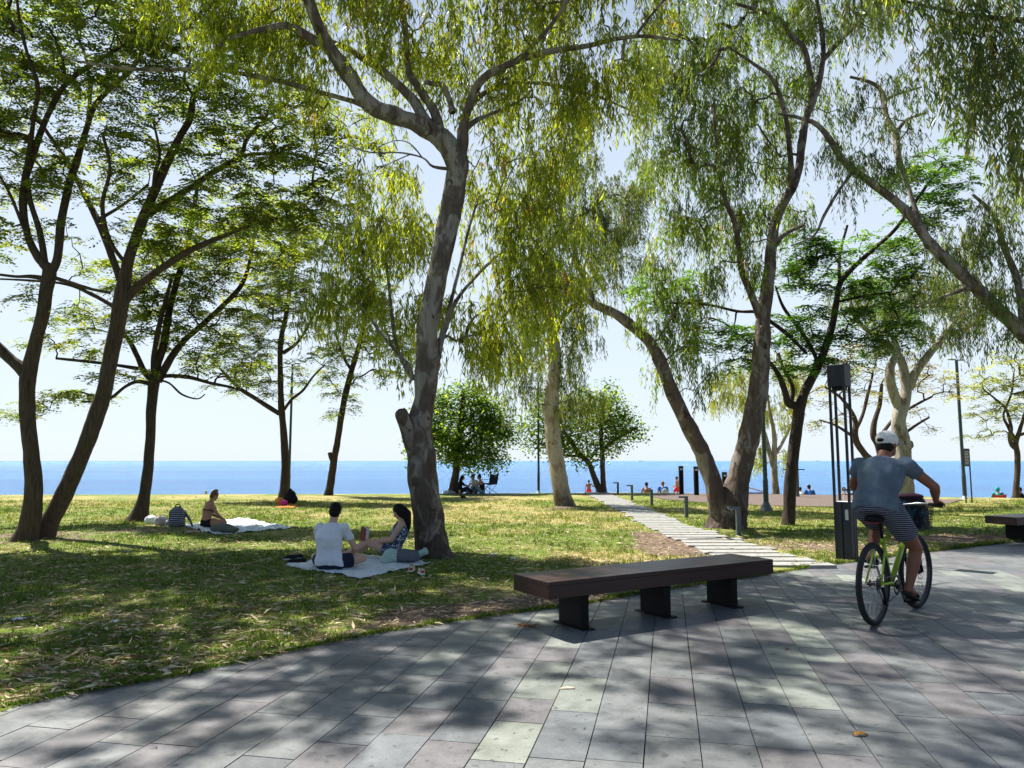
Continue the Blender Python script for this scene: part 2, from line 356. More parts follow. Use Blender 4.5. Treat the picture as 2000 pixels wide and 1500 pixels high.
# stepping slab path
M_path = plain('pale_path_stone', (0.27, 0.27, 0.255), 0.75, var=0.2, scale=9, bmp=0.3)
le = [G(*q)[:2] for q in [(1142, 963.5), (1187, 989), (1228, 1011), (1270, 1034), (1315, 1056), (1382, 1086), (1440, 1108)]]
re_ = [G(*q)[:2] for q in [(1180, 962), (1249, 989), (1298, 1008.5), (1345, 1028), (1405, 1046), (1530, 1084), (1612, 1104)]]
ly = np.array([q[1] for q in le])[::-1]; lx = np.array([q[0] for q in le])[::-1]; ry = np.array([q[1] for q in re_])[::-1]; rx = np.array([q[0] for q in re_])[::-1]
mb = MB(); y = 10.35; rs = np.random.RandomState(3); k = 0
while y < 33.5:
    d = 0.35; x0 = np.interp(y, ly, lx)+rs.randn()*0.05; x1 = np.interp(y, ry, rx)+rs.randn()*0.05
    if y > edge_y((x0+x1)/2)+0.1 or True:
        mb.box(((x0+x1)/2, y, 0.022), (x1-x0, d, 0.05), rz=rs.randn()*0.008)
    y += d+0.12
mb.build('stepping_path', M_path, bevel=0.006)['kind'] = 'structure'

# gravel exercise area
M_gravel = plain('brown_gravel', (0.13, 0.10, 0.088), 0.95, var=0.7, scale=30, bmp=0.8, bd=0.02)
gp = [G(*q, 0.0) for q in [(1266, 969), (1290, 975), (1340, 980), (1420, 986.5), (1500, 989), (1600, 990), (1700, 991.5), (1800, 990), (1855, 985), (1880, 977), (1860, 968.5), (1700, 965.5), (1500, 964.5), (1290, 964.5)]]
ctr = np.mean(gp, 0); gz = lambda p: float(ground_z(p[0], p[1]))+0.035
nrg = 8; V = []; F = []
for i in range(nrg+1):
    for p in gp:
        q = ctr+(p-ctr)*(i/nrg); V.append((q[0], q[1], gz(q)))
n = len(gp)
for i in range(nrg):
    for k in range(n): F.append((i*n+k, i*n+(k+1) % n, (i+1)*n+(k+1) % n, (i+1)*n+k))
np_mesh('gravel_ground', np.array(V), np.array(F), M_gravel, smooth=True)['kind'] = 'structure'

# ---------------------------------------------------------------- grass and leaf litter
def kites(base, d, side, Ln, Wd, tint, name, mat, parent=None, mid=0.45, bend=None):
    n = len(base); V = np.empty((n, 4, 3)); d = d/np.linalg.norm(d, axis=1, keepdims=True)
    side = side-d*np.sum(side*d, 1, keepdims=True); side /= (np.linalg.norm(side, axis=1, keepdims=True)+1e-9)
    L_ = Ln[:, None]; W_ = Wd[:, None]
    V[:, 0] = base; V[:, 1] = base+d*L_*mid+side*W_*0.5; V[:, 2] = base+d*L_; V[:, 3] = base+d*L_*mid-side*W_*0.5
    if bend is not None: V[:, 1] += bend; V[:, 3] += bend
    F = np.arange(n*4).reshape(n, 4)
    return np_mesh(name, V.reshape(-1, 3), F, mat, parent, col=np.repeat(tint, 4, axis=0))
def lawn_pts(n, rs, y0=4.0, y1=31.0, pw=1.0):
    out = []
    tot = 0
    while tot < n:
        Y = y0+(y1-y0)*rs.rand(n)**pw; X = (rs.rand(n)*2-1)*(Y*0.78+0.8)
        ok = (Y > edge_y(X)+0.02)
        t = np.stack([X[ok], Y[ok]], 1); out.append(t); tot += len(t)
    return np.concatenate(out)[:n]
def on_path(q):
    x0 = np.interp(q[:, 1], ly, lx); x1 = np.interp(q[:, 1], ry, rx); return (q[:, 0] > x0-0.04) & (q[:, 0] < x1+0.04) & (q[:, 1] > 9.8)
def on_gravel(q):
    c = np.zeros(len(q), bool)
    for i in range(n_g):
        a = gp[i]; b_ = gp[(i+1) % n_g]
        c ^= ((a[1] > q[:, 1]) != (b_[1] > q[:, 1])) & (q[:, 0] < (b_[0]-a[0])*(q[:, 1]-a[1])/(b_[1]-a[1]+1e-12)+a[0])
    return c
n_g = len(gp)
SHEETS = [[G(*c)[:2] for c in ((553, 1112), (705, 1136), (842, 1103), (690, 1086))], [G(*c)[:2] for c in ((352, 1031), (425, 1047), (570, 1032), (468, 1015))]]
def on_sheet(q):
    r = np.zeros(len(q), bool)
    for S in SHEETS:
        c = np.zeros(len(q), bool)
        for i in range(4):
            a, b_ = S[i], S[(i+1) % 4]; c ^= ((a[1] > q[:, 1]) != (b_[1] > q[:, 1])) & (q[:, 0] < (b_[0]-a[0])*(q[:, 1]-a[1])/(b_[1]-a[1]+1e-12)+a[0])
        r |= c
    return r
rs = np.random.RandomState(5)
q = lawn_pts(330000, rs, 4.0, 27, 1.9)
dd = dirt_f(q[:, 0], q[:, 1]); cl = vnoise(q[:, 0], q[:, 1], 6.0)*0.6+vnoise(q[:, 0], q[:, 1], 2.0)*0.4
ok = (rs.rand(len(q)) > dd*1.1) & ~on_sheet(q) & ~on_path(q) & ~on_gravel(q) & (rs.rand(len(q)) < 0.25+cl*1.3)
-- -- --
▸ Problem statement: Without the pictures, transcribe the listing above exactly.

▸ Complete answer:
Continue the Blender Python script for this scene: part 2, from line 356. More parts follow. Use Blender 4.5. Treat the picture as 2000 pixels wide and 1500 pixels high.
# stepping slab path
M_path = plain('pale_path_stone', (0.27, 0.27, 0.255), 0.75, var=0.2, scale=9, bmp=0.3)
le = [G(*q)[:2] for q in [(1142, 963.5), (1187, 989), (1228, 1011), (1270, 1034), (1315, 1056), (1382, 1086), (1440, 1108)]]
re_ = [G(*q)[:2] for q in [(1180, 962), (1249, 989), (1298, 1008.5), (1345, 1028), (1405, 1046), (1530, 1084), (1612, 1104)]]
ly = np.array([q[1] for q in le])[::-1]; lx = np.array([q[0] for q in le])[::-1]; ry = np.array([q[1] for q in re_])[::-1]; rx = np.array([q[0] for q in re_])[::-1]
mb = MB(); y = 10.35; rs = np.random.RandomState(3); k = 0
while y < 33.5:
    d = 0.35; x0 = np.interp(y, ly, lx)+rs.randn()*0.05; x1 = np.interp(y, ry, rx)+rs.randn()*0.05
    if y > edge_y((x0+x1)/2)+0.1 or True:
        mb.box(((x0+x1)/2, y, 0.022), (x1-x0, d, 0.05), rz=rs.randn()*0.008)
    y += d+0.12
mb.build('stepping_path', M_path, bevel=0.006)['kind'] = 'structure'

# gravel exercise area
M_gravel = plain('brown_gravel', (0.13, 0.10, 0.088), 0.95, var=0.7, scale=30, bmp=0.8, bd=0.02)
gp = [G(*q, 0.0) for q in [(1266, 969), (1290, 975), (1340, 980), (1420, 986.5), (1500, 989), (1600, 990), (1700, 991.5), (1800, 990), (1855, 985), (1880, 977), (1860, 968.5), (1700, 965.5), (1500, 964.5), (1290, 964.5)]]
ctr = np.mean(gp, 0); gz = lambda p: float(ground_z(p[0], p[1]))+0.035
nrg = 8; V = []; F = []
for i in range(nrg+1):
    for p in gp:
        q = ctr+(p-ctr)*(i/nrg); V.append((q[0], q[1], gz(q)))
n = len(gp)
for i in range(nrg):
    for k in range(n): F.append((i*n+k, i*n+(k+1) % n, (i+1)*n+(k+1) % n, (i+1)*n+k))
np_mesh('gravel_ground', np.array(V), np.array(F), M_gravel, smooth=True)['kind'] = 'structure'

# ---------------------------------------------------------------- grass and leaf litter
def kites(base, d, side, Ln, Wd, tint, name, mat, parent=None, mid=0.45, bend=None):
    n = len(base); V = np.empty((n, 4, 3)); d = d/np.linalg.norm(d, axis=1, keepdims=True)
    side = side-d*np.sum(side*d, 1, keepdims=True); side /= (np.linalg.norm(side, axis=1, keepdims=True)+1e-9)
    L_ = Ln[:, None]; W_ = Wd[:, None]
    V[:, 0] = base; V[:, 1] = base+d*L_*mid+side*W_*0.5; V[:, 2] = base+d*L_; V[:, 3] = base+d*L_*mid-side*W_*0.5
    if bend is not None: V[:, 1] += bend; V[:, 3] += bend
    F = np.arange(n*4).reshape(n, 4)
    return np_mesh(name, V.reshape(-1, 3), F, mat, parent, col=np.repeat(tint, 4, axis=0))
def lawn_pts(n, rs, y0=4.0, y1=31.0, pw=1.0):
    out = []
    tot = 0
    while tot < n:
        Y = y0+(y1-y0)*rs.rand(n)**pw; X = (rs.rand(n)*2-1)*(Y*0.78+0.8)
        ok = (Y > edge_y(X)+0.02)
        t = np.stack([X[ok], Y[ok]], 1); out.append(t); tot += len(t)
    return np.concatenate(out)[:n]
def on_path(q):
    x0 = np.interp(q[:, 1], ly, lx); x1 = np.interp(q[:, 1], ry, rx); return (q[:, 0] > x0-0.04) & (q[:, 0] < x1+0.04) & (q[:, 1] > 9.8)
def on_gravel(q):
    c = np.zeros(len(q), bool)
    for i in range(n_g):
        a = gp[i]; b_ = gp[(i+1) % n_g]
        c ^= ((a[1] > q[:, 1]) != (b_[1] > q[:, 1])) & (q[:, 0] < (b_[0]-a[0])*(q[:, 1]-a[1])/(b_[1]-a[1]+1e-12)+a[0])
    return c
n_g = len(gp)
SHEETS = [[G(*c)[:2] for c in ((553, 1112), (705, 1136), (842, 1103), (690, 1086))], [G(*c)[:2] for c in ((352, 1031), (425, 1047), (570, 1032), (468, 1015))]]
def on_sheet(q):
    r = np.zeros(len(q), bool)
    for S in SHEETS:
        c = np.zeros(len(q), bool)
        for i in range(4):
            a, b_ = S[i], S[(i+1) % 4]; c ^= ((a[1] > q[:, 1]) != (b_[1] > q[:, 1])) & (q[:, 0] < (b_[0]-a[0])*(q[:, 1]-a[1])/(b_[1]-a[1]+1e-12)+a[0])
        r |= c
    return r
rs = np.random.RandomState(5)
q = lawn_pts(330000, rs, 4.0, 27, 1.9)
dd = dirt_f(q[:, 0], q[:, 1]); cl = vnoise(q[:, 0], q[:, 1], 6.0)*0.6+vnoise(q[:, 0], q[:, 1], 2.0)*0.4
ok = (rs.rand(len(q)) > dd*1.1) & ~on_sheet(q) & ~on_path(q) & ~on_gravel(q) & (rs.rand(len(q)) < 0.25+cl*1.3)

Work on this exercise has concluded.